## Exercise description:
Write out the listing below in full and exactly, leaving out every picture.

###

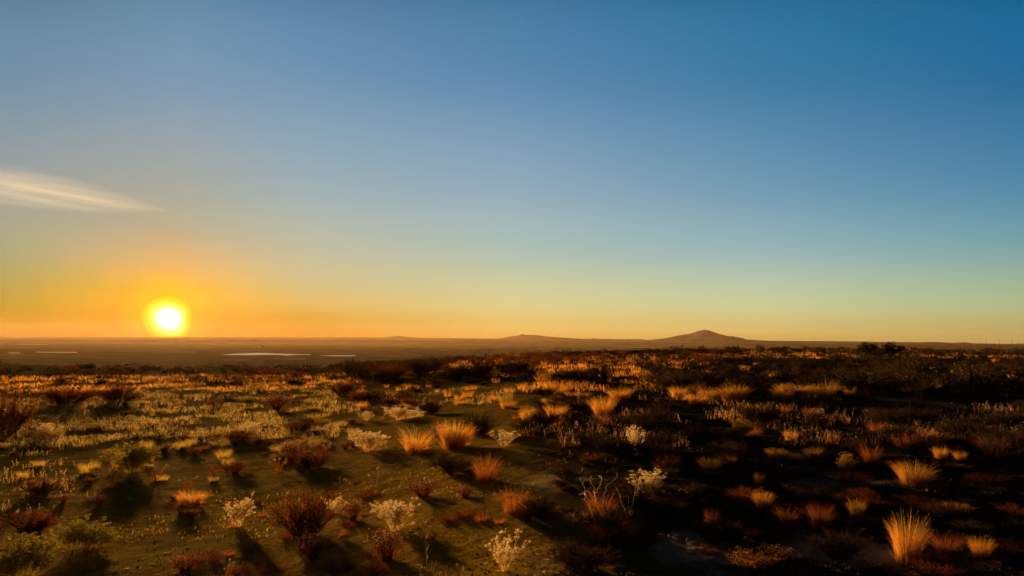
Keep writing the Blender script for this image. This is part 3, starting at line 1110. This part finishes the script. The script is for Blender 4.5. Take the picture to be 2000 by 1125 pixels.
    ('shrub', 1119, 696, 34, 9, 'small black bush on the skyline of the bench right of centre', 'shrub'),
    # stalks and dead wood
    ('stalk', 736, 965, 14, 56, 'lone tall stalk with spiky head on bare soil', 'dry stalk'),
    ('stalk', 834, 1122, 12, 106, 'thin tall stem right of the largest dotted bush', 'dry stalk'),
    ('stalk', 856, 928, 10, 34, 'short thin stem before the dark brown mound', 'dry stalk'),
    ('stalks', 446, 1128, 36, 32, 'pale spiky sprig cut by the bottom edge at left', 'dry stalk'),
    ('twig', 1165, 1000, 90, 74, 'bleached dead branches arching left above rusty grass', 'dead branch'),
    ('twig', 1228, 1006, 40, 58, 'curved pair of bleached twigs right of the rusty grass', 'dead branch'),
    ('twig', 1120, 1018, 60, 28, 'bleached twigs lying low left of the rusty grass', 'dead branch'),
    ('stalks', 628, 892, 40, 26, 'white tipped sprigs on top of the brown domed mound', 'dry stalk'),
    ('stalks', 545, 922, 40, 26, 'white tipped sprigs left of the brown domed mound', 'dry stalk'),
    ('stalks', 418, 925, 46, 26, 'white tipped stalks left of the dotted reddish bush', 'dry stalk'),
    ('stalks', 305, 940, 50, 34, 'white tipped stalks right of the rounded yellow green bush', 'dry stalk'),
    ('stalks', 213, 948, 40, 30, 'sparse white tipped stalks below the rounded yellow green bush', 'dry stalk'),
    ('stalks', 366, 958, 30, 26, 'few white tipped stalks above the faint dry tuft', 'dry stalk'),
    # horizon
    ('mesquite', 1689, 700, 34, 32, 'left thorn bush of the pair rising above the right skyline', 'tree'),
    ('mesquite', 1735, 700, 54, 31, 'right and largest thorn bush rising above the right skyline', 'tree'),
    ('mesquite', 1712, 701, 40, 15, 'low thorn bush filling the gap between the skyline pair', 'tree'),
]
for h_ in HERO:
    key, x, y, w, h, lab, cat = h_
    if key in ('grass', 'grass_red'): h *= 1.2
    ppx(key, x, y, w, h, lab, cat)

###

## Task answer:
Keep writing the Blender script for this image. This is part 3, starting at line 1110. This part finishes the script. The script is for Blender 4.5. Take the picture to be 2000 by 1125 pixels.
    ('shrub', 1119, 696, 34, 9, 'small black bush on the skyline of the bench right of centre', 'shrub'),
    # stalks and dead wood
    ('stalk', 736, 965, 14, 56, 'lone tall stalk with spiky head on bare soil', 'dry stalk'),
    ('stalk', 834, 1122, 12, 106, 'thin tall stem right of the largest dotted bush', 'dry stalk'),
    ('stalk', 856, 928, 10, 34, 'short thin stem before the dark brown mound', 'dry stalk'),
    ('stalks', 446, 1128, 36, 32, 'pale spiky sprig cut by the bottom edge at left', 'dry stalk'),
    ('twig', 1165, 1000, 90, 74, 'bleached dead branches arching left above rusty grass', 'dead branch'),
    ('twig', 1228, 1006, 40, 58, 'curved pair of bleached twigs right of the rusty grass', 'dead branch'),
    ('twig', 1120, 1018, 60, 28, 'bleached twigs lying low left of the rusty grass', 'dead branch'),
    ('stalks', 628, 892, 40, 26, 'white tipped sprigs on top of the brown domed mound', 'dry stalk'),
    ('stalks', 545, 922, 40, 26, 'white tipped sprigs left of the brown domed mound', 'dry stalk'),
    ('stalks', 418, 925, 46, 26, 'white tipped stalks left of the dotted reddish bush', 'dry stalk'),
    ('stalks', 305, 940, 50, 34, 'white tipped stalks right of the rounded yellow green bush', 'dry stalk'),
    ('stalks', 213, 948, 40, 30, 'sparse white tipped stalks below the rounded yellow green bush', 'dry stalk'),
    ('stalks', 366, 958, 30, 26, 'few white tipped stalks above the faint dry tuft', 'dry stalk'),
    # horizon
    ('mesquite', 1689, 700, 34, 32, 'left thorn bush of the pair rising above the right skyline', 'tree'),
    ('mesquite', 1735, 700, 54, 31, 'right and largest thorn bush rising above the right skyline', 'tree'),
    ('mesquite', 1712, 701, 40, 15, 'low thorn bush filling the gap between the skyline pair', 'tree'),
]
for h_ in HERO:
    key, x, y, w, h, lab, cat = h_
    if key in ('grass', 'grass_red'): h *= 1.2
    ppx(key, x, y, w, h, lab, cat)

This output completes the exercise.